Dans ce climat de violence non-stop, Hanson reste hanté par son passé, ne parvenant jamais à chasser les bruits de rotors de Cobras de ses oreilles, les effluves de kérosène et de napalm de ses narines et les images ineffaçables qui troublent ses yeux quand il ne le faut pas. Dans un quartier où une autre forme de guerre se joue, il tente en vain d'apaiser ses névroses.

« le “Bien“ c'était de rester en vie. le Mal, c'était tout le reste. Les bruits, les odeurs, les gestes. L'hésitation, la pitié. Tous ceux que tu ne connaissais pas, en qui tu n'avais pas confiance, tu les tuais » (…) « Tuer ou mourir, le reste n'était que mensonges ». À Portland comme au Vietnam, la vérité est-elle si différente ?

« Sans la justice de la rue, il n'y aurait aucune justice. le tribunal ne leur fait pas peur. Il faut qu'ils aient peur de nous ». A des milliers de kilomètres de distance, la logique guerrière est restée la même. Alors Hanson se bat, ne trouvant de brefs apaisements que dans la solitude de sa maison et la compagnie d'un vieux chien recueilli, espérant juste l'éventualité de quelque chose après la mort et, plus rapidement, un retour à la maison dans le Montana.

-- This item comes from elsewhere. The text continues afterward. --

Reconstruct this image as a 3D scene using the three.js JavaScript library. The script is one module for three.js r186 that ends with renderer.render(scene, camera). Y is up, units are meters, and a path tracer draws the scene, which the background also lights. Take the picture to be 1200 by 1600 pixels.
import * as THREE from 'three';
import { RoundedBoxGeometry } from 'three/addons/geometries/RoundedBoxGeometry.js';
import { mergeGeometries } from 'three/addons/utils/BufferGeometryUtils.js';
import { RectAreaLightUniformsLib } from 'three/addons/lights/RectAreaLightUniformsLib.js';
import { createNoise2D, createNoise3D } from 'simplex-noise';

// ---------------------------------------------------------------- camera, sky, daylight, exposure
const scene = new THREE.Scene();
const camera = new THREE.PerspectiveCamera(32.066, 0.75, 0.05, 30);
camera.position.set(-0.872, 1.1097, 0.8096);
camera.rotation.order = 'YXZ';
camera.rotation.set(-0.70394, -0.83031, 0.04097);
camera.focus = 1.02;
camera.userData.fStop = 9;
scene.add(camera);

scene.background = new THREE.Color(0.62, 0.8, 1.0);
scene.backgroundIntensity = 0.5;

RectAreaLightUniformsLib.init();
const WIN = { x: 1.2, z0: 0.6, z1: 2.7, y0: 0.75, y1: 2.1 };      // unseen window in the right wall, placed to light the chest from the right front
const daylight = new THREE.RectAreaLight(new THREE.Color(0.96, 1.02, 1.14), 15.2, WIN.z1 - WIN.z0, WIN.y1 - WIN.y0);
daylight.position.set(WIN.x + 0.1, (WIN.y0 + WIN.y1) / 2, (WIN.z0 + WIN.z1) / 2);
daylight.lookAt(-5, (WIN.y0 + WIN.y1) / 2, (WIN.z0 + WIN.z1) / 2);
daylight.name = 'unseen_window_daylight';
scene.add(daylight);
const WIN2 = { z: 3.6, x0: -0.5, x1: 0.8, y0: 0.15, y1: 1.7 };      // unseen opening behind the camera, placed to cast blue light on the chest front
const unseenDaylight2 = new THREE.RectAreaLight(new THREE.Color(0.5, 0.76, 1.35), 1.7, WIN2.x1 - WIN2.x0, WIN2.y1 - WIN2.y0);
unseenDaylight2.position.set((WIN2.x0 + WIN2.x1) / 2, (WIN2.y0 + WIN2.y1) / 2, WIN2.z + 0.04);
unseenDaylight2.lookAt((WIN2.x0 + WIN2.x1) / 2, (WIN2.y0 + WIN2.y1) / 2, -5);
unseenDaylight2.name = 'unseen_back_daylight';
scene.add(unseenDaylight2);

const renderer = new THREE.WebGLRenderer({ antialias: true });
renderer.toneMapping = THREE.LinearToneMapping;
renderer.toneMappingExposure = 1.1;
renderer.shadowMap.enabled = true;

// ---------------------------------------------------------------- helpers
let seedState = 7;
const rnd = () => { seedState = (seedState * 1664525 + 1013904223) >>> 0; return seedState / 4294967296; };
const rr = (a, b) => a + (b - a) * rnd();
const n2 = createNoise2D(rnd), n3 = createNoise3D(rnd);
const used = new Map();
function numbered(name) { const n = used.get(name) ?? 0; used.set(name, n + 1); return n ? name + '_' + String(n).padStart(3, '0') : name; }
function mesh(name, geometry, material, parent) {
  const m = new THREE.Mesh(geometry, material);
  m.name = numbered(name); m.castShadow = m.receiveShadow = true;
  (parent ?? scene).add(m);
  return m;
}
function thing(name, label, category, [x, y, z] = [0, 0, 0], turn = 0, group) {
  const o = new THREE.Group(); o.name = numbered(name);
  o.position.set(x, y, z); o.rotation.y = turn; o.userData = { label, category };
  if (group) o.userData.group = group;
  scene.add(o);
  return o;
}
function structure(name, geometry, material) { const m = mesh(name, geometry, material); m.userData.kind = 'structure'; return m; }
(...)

« Chiens de la nuit n'est pas seulement un très bon livre, c'est un livre capital ». Encore une fois, Crumley a les bons mots sur ce livre qui est une parfaite définition de ce qu'est le noir, qui dit mieux que beaucoup d'autres les traumatismes du Vietnam et dont la puissance du style t'embarque dans une atmosphère dont tu mets quelques temps à ressortir.